Lunes XXXIII del tiempo ordinario
Lc 18,35-43
“En aquel tiempo, sucedió que, al
acercarse Jesús a Jericó, estaba un ciego sentado junto al camino pidiendo
limosna; al oír que pasaba gente, preguntó qué era aquello. Le informaron que
pasaba Jesús el Nazareno y empezó a gritar, diciendo: ’¡Jesús, Hijo de David,
ten compasión de mí!’. Los que iban delante le increpaban para que se callara,
pero él gritaba mucho más: ‘¡Hijo de David, ten compasión de mí!’. Jesús se
detuvo, y mandó que se lo trajeran y, cuando se hubo acercado, le preguntó:
‘¿Qué quieres que te haga?’. Él dijo: ‘¡Señor, que vea!’. Jesús le dijo: ‘Ve.
Tu fe te ha salvado’. Y al instante recobró la vista, y le seguía glorificando
a Dios. Y todo el pueblo, al verlo, alabó a Dios”.
COMENTARIO
Aquel hombre sería ciego de ojos pero no lo era del corazón. Por eso,
cuando escuchó que venía Jesús supo que había llegado el momento de que su
situación cambiase para siempre. Confiaba en el Hijo del Hombre y así lo
manifestó.
Resulta curioso imaginar a los demás diciéndole a un necesitado tan
necesitado como el ciego que se callase. ¿Cómo lo iba a hacer? Y, en efecto,
insiste porque sabe que en Jesús está su inmediata salvación y, luego, la eterna.
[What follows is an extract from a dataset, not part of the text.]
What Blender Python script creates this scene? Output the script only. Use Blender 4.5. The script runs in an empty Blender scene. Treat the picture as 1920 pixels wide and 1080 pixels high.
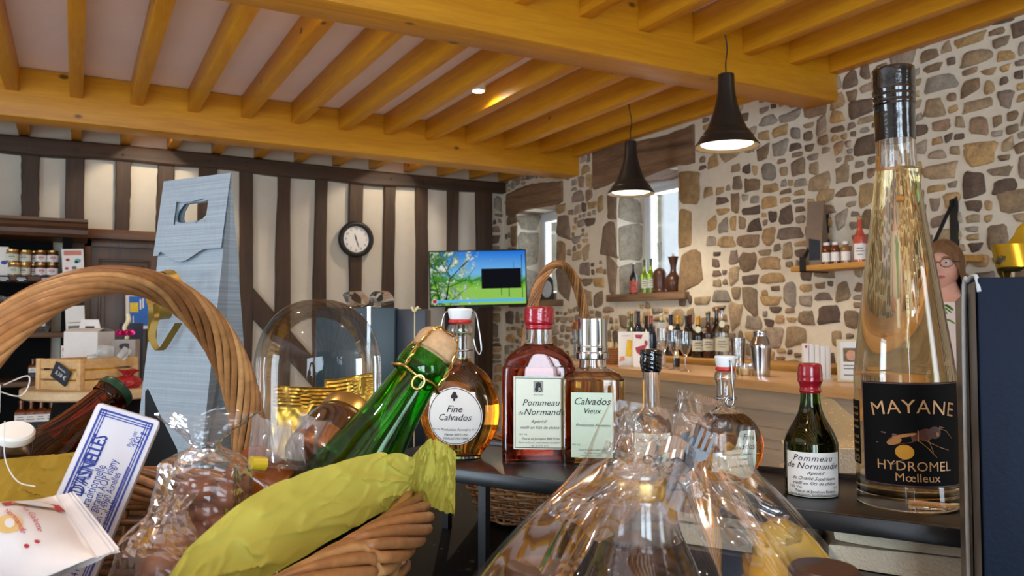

Y pasa lo que pasa cuando alguien manifiesta confianza en Cristo y, así,
fe en el Hijo de Dios: el Señor cura al ciego que, ¡qué menos!, decide seguirlo
como discípulo y hacerlo, además, alabando a Dios Quien, al fin y al cabo, le
había salvado.
JESÚS, ayúdanos a curar nuestras muchas cegueras.